Catherine Tresa: Heroines are valued for their talent rather than complexion

The actor, who recently played a character suffering from anosmia in the supernatural drama, Aruvam, talks about the challenges of working in commercial entertainers 
Catherine Tresa: Heroines are valued for their talent rather than complexion

Aruvam's Jyothi is arguably Catherine Tresa's biggest role yet in Tamil. Her character is so prominent that director Sai Sekhar initially planned to name the film 'Jagajyothi' — an amalgamation of the names of Siddharth and Catherine's characters: Jagan and Jyothi. Catherine calls it an "amazing experience" to shoulder such a responsibility. "I believe such challenges bring out the best of a person. Life would be boring otherwise," she says.

Her character in the film suffers from a condition called anosmia (the inability to smell) — one with hardly any references in cinema. Catherine, therefore, read the script multiple times and asked for the backstory of her character, which was not shown in the film, as a part of her preparation. "It was important for me to think and emote like Jyothi. So, I made sure that I was aware of the character's entire life story." 

Catherine has an unusual body of work behind her. She played Upendra's mother in Godfather (the Kannada remake of Ajith's Varalaru) during her early twenties, and two years later, went on to make a memorable Tamil debut in Madras. Despite the variety in her roles, all the films she's been part of have been commercial entertainers. Asked if this was a conscious decision meant to establish her as a commercially-viable heroine, she says, "I am a big fan of wholesome entertainers, and I enjoy performing dance numbers as much as I enjoy watching them. That said, I just pick the interesting scripts that come my way and strive to be versatile. So, no, I wouldn't call it a calculated decision, but I really like the place I am in right now."

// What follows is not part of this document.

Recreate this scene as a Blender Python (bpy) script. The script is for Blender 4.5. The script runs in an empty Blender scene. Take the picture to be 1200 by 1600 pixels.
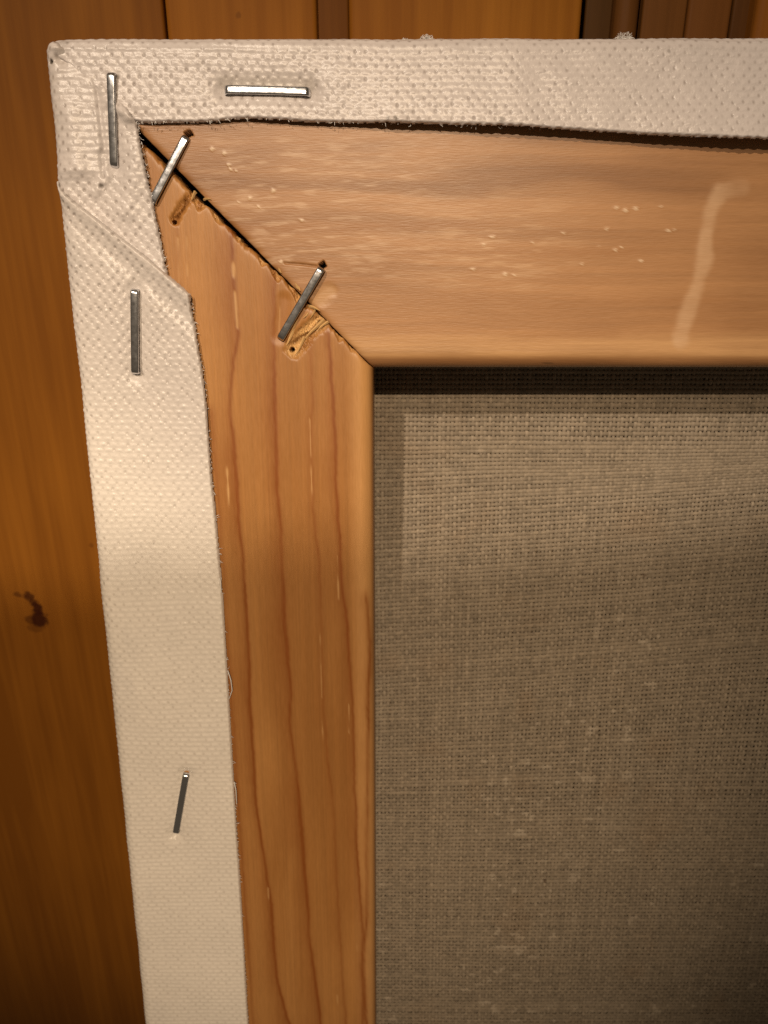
import bpy, math, random
import numpy as np
from mathutils import Vector, Matrix

# ------------------------------------------------------------------ frames
MM = 0.001
F, CX, CY = 1155.0, 600.0, 800.0          # pinhole of the photograph (1200 x 1600)
TILT = math.radians(14.5)                 # camera axis against the canvas normal
LEAN = math.radians(7.0)                  # canvas leaning back against the wall
CAM = np.array([41.5, -33.76, 102.6])     # camera in canvas millimetres (u right, v up, w out of the back face)
AX = np.array([0, -math.sin(TILT), -math.cos(TILT)])
UP = np.array([0, math.cos(TILT), -math.sin(TILT)])
BASE_V = -230.0                           # lower end of the piece that is built
EU = np.array([1.0, 0, 0]); EV = np.array([0, math.sin(LEAN), math.cos(LEAN)]); EW = np.array([0, -math.cos(LEAN), math.sin(LEAN)])
ORG = np.array([0.0, 0.0, 0.0]) - BASE_V * EV + 0.0   # world mm of the canvas corner
DEPTH = 16.0                              # bar face to inner side of the cloth

def to_world(p):
    p = np.asarray(p, float)
    return (ORG + p[0]*EU + p[1]*EV + p[2]*EW) * MM

def unproj(x, y, w=0.0):                  # where a sight line meets a plane parallel to the canvas
    d = AX + (x-CX)/F*EU_C + (CY-y)/F*UP
    t = (w - CAM[2]) / d[2]
    return CAM + t*d
EU_C = np.array([1.0, 0, 0])
def P(x, y, w=0.0):
    q = unproj(x, y, w); return (q[0], q[1])

# ------------------------------------------------------------------ camera, world, lamps, exposure
sc = bpy.context.scene
col = sc.collection
cam_d = bpy.data.cameras.new('camera'); cam = bpy.data.objects.new('camera', cam_d); col.objects.link(cam)
cam_d.sensor_fit = 'HORIZONTAL'; cam_d.sensor_width = 36.0; cam_d.lens = 36.0*F/1200.0
cam_d.clip_start = 0.002; cam_d.clip_end = 20.0
a_w = AX[1]*EV + AX[2]*EW; u_w = UP[1]*EV + UP[2]*EW
R = Matrix(((1, u_w[0], -a_w[0]), (0, u_w[1], -a_w[1]), (0, u_w[2], -a_w[2])))
cam.matrix_world = Matrix.Translation(Vector(to_world(CAM))) @ R.to_4x4()
cam_d.dof.use_dof = True; cam_d.dof.focus_distance = 0.097; cam_d.dof.aperture_fstop = 48.0
sc.camera = cam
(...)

She maintains, however, that 'masala' entertainers are not easier than genre-centric films. "We are expected to look a certain way and maintain the body language for a role regardless of the genre. Many assume that acting in comedies is a piece of cake and doesn't require the kind of effort that emotional scenes demand. But that is definitely not the case," says the actor, who admits to having made some bad choices. "I believe it is an unavoidable phase for everyone. There have been a couple of projects that made me feel uninspired."

Catherine starred in Madras and Kadamban, both of which featured predominantly dark-complexioned actors, and there was considerable debate over her casting, particularly in the latter film. Asked if this affected her, the actor says, "Not at all. I strongly believe heroines like me are valued for their talent rather than complexion. I played an MLA in Nene Raju Nene Mantri and a girl from North Madras in Pa Ranjith's film — roles that are at two extremes — and I pulled off both. That's what matters."

Catherine, who is yet to dub for herself in Tamil, agrees that dubbing for a role completes a performance. "I usually make it a point to do a trial dubbing track for my Telugu films and let the director take the call. I do want to dub for myself in Tamil, but the challenges of mastering the accent have kept me away from it thus far. Very soon I will start dubbing for my Tamil films," she asserts.

All her recent films, like Neeya 2, Vantha Rajavathaan Varuven, and Kalakalappu 2, have been multi-starrers. Catherine, who clearly has no qualms sharing screen space with other actors, says, "The more the merrier. I approach multi-starrers the same way I do a single-heroine film. If I feel a character gives me a kick as an actor, I'll definitely do it."

What Catherine wants though is for the audience to remember her as an actor who gave her fullest. "I want every single audience member to feel that I've done complete justice to my roles. I don't want them to wonder if someone else would have done a better job. That is something I can't live with."